-- Start of Recorded information --
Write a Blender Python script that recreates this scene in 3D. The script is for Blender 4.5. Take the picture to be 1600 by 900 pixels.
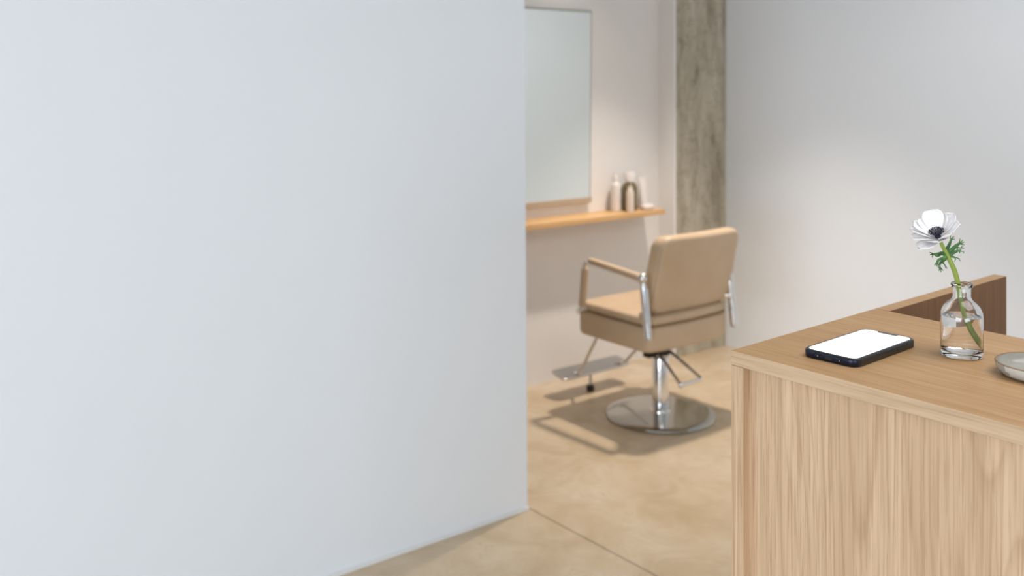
import bpy, bmesh, math, random
from mathutils import Vector, Matrix
random.seed(7)
for o in list(bpy.data.objects): bpy.data.objects.remove(o)
SC = bpy.context.scene
COL = SC.collection
PI = math.pi
# ------------------------------------------------------------------ camera
F = 1540.0                      # focal length in pixels of the 1600-wide frame
HZ = 130.0                      # horizon row
CAMZ = 1.5
TH = math.radians(51.56)        # view direction, measured from +X (X runs along the mirror wall)
VX, VY = math.cos(TH), math.sin(TH)
cam = bpy.data.cameras.new('camera'); camo = bpy.data.objects.new('camera', cam); COL.objects.link(camo)
camo.location = (0, 0, CAMZ); camo.rotation_euler = (PI/2, 0, TH-PI/2)
cam.sensor_width = 36; cam.lens = 36*F/1600; cam.shift_y = -(450-HZ)/1600.0
cam.clip_start = 0.02
cam.dof.use_dof = True; cam.dof.focus_distance = 1.2; cam.dof.aperture_fstop = 5.6
SC.camera = camo
# ------------------------------------------------------------------ world, lights, exposure
w = bpy.data.worlds.new('sky'); SC.world = w; w.use_nodes = True
w.node_tree.nodes['Background'].inputs[0].default_value = (0.72, 0.84, 1.0, 1)
w.node_tree.nodes['Background'].inputs[1].default_value = 1.0
SC.view_settings.view_transform = 'Standard'; SC.view_settings.look = 'None'
SC.view_settings.exposure = 0.05; SC.view_settings.gamma = 1.0
def area(name, loc, size, sizey, target, power, col):
    l = bpy.data.lights.new(name, 'AREA'); l.shape = 'RECTANGLE'; l.size = size; l.size_y = sizey
    l.energy = power; l.color = col
    o = bpy.data.objects.new(name, l); COL.objects.link(o); o.location = loc
    d = Vector(target)-Vector(loc); o.rotation_euler = d.to_track_quat('-Z', 'Y').to_euler(); return o
def spot(name, loc, target, power, col, ang, radius, blend=0.6):
    l = bpy.data.lights.new(name, 'SPOT'); l.energy = power; l.color = col
    l.spot_size = math.radians(ang); l.spot_blend = blend; l.shadow_soft_size = radius
    o = bpy.data.objects.new(name, l); COL.objects.link(o); o.location = loc
    d = Vector(target)-Vector(loc); o.rotation_euler = d.to_track_quat('-Z', 'Y').to_euler(); return o
area('daylight_window_left', (-4.93, -0.5, 0.98), 3.6, 1.4, (1, 0.0, 0.98), 126, (0.80, 0.90, 1.0))
area('daylight_window_front', (-2.2, -4.43, 0.98), 3.6, 1.4, (-1.2, 1, 0.98), 106, (0.80, 0.90, 1.0))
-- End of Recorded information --
# What is being asked
How many of the lines above include the string "scene"? Reply with the number by itself.

# Response below
2